_Exercise requirements_
Gather all lines in the entries that include the word "this".

_Source data_
* * * * *

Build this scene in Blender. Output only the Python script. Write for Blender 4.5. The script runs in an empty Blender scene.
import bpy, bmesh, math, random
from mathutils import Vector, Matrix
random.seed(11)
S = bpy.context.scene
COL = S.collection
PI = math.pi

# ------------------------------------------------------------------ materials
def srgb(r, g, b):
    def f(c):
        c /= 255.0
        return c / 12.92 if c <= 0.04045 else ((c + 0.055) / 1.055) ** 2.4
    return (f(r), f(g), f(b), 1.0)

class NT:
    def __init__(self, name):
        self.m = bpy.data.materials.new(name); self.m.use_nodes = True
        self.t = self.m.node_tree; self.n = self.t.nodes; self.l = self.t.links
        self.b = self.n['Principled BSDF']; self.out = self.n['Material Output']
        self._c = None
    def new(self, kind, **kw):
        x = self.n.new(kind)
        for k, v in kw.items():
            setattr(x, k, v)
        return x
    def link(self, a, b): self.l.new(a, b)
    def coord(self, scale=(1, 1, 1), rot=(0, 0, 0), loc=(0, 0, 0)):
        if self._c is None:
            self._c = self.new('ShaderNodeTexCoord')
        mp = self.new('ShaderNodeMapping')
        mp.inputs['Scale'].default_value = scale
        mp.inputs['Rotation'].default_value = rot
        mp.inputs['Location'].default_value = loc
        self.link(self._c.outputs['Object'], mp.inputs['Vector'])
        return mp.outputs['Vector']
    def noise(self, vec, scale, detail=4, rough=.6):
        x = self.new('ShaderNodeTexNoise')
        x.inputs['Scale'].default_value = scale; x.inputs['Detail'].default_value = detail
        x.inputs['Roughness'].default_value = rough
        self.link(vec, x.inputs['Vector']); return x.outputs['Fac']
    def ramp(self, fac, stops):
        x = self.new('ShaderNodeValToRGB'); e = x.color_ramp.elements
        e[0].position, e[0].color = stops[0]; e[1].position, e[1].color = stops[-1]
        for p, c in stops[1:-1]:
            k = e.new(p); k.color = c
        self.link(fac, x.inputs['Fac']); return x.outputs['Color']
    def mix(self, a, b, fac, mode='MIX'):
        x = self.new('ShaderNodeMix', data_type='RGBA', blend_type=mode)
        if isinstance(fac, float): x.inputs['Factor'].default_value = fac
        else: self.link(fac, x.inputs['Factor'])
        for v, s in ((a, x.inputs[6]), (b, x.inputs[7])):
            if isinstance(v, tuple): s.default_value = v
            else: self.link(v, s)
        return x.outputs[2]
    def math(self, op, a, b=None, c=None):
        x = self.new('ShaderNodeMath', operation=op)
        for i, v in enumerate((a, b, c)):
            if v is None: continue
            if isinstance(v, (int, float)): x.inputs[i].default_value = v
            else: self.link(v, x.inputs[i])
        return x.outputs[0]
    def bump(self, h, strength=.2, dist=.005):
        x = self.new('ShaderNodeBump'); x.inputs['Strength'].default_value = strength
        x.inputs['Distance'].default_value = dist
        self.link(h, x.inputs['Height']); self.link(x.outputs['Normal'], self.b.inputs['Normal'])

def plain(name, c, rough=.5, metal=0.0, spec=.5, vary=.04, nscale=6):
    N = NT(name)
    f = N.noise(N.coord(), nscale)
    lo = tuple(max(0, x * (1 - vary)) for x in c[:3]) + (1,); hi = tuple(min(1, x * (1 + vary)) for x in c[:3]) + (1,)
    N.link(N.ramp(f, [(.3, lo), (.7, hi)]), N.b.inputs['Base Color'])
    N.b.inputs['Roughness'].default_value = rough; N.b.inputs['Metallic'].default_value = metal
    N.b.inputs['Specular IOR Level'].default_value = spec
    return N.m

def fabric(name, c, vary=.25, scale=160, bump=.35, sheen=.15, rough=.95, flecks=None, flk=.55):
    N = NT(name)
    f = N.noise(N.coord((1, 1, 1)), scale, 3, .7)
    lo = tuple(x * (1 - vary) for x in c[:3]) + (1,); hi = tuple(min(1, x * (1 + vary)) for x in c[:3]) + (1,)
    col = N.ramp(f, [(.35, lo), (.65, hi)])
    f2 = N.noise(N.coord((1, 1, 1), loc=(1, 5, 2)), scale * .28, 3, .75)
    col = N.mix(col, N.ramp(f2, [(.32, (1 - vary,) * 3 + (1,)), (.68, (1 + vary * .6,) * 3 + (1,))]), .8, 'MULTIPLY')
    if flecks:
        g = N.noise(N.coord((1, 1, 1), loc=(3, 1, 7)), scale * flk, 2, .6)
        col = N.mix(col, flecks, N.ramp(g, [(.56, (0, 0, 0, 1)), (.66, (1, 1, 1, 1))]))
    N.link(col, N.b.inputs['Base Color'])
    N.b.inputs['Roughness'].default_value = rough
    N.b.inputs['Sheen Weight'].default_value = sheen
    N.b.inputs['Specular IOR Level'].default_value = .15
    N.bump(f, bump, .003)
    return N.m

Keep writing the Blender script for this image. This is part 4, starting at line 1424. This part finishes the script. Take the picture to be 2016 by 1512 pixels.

* * * * *

_Reply to the exercise_
Build this scene in Blender. Output only the Python script. Write for Blender 4.5. The script runs in an empty Blender scene.
Keep writing the Blender script for this image. This is part 4, starting at line 1424. This part finishes the script. Take the picture to be 2016 by 1512 pixels.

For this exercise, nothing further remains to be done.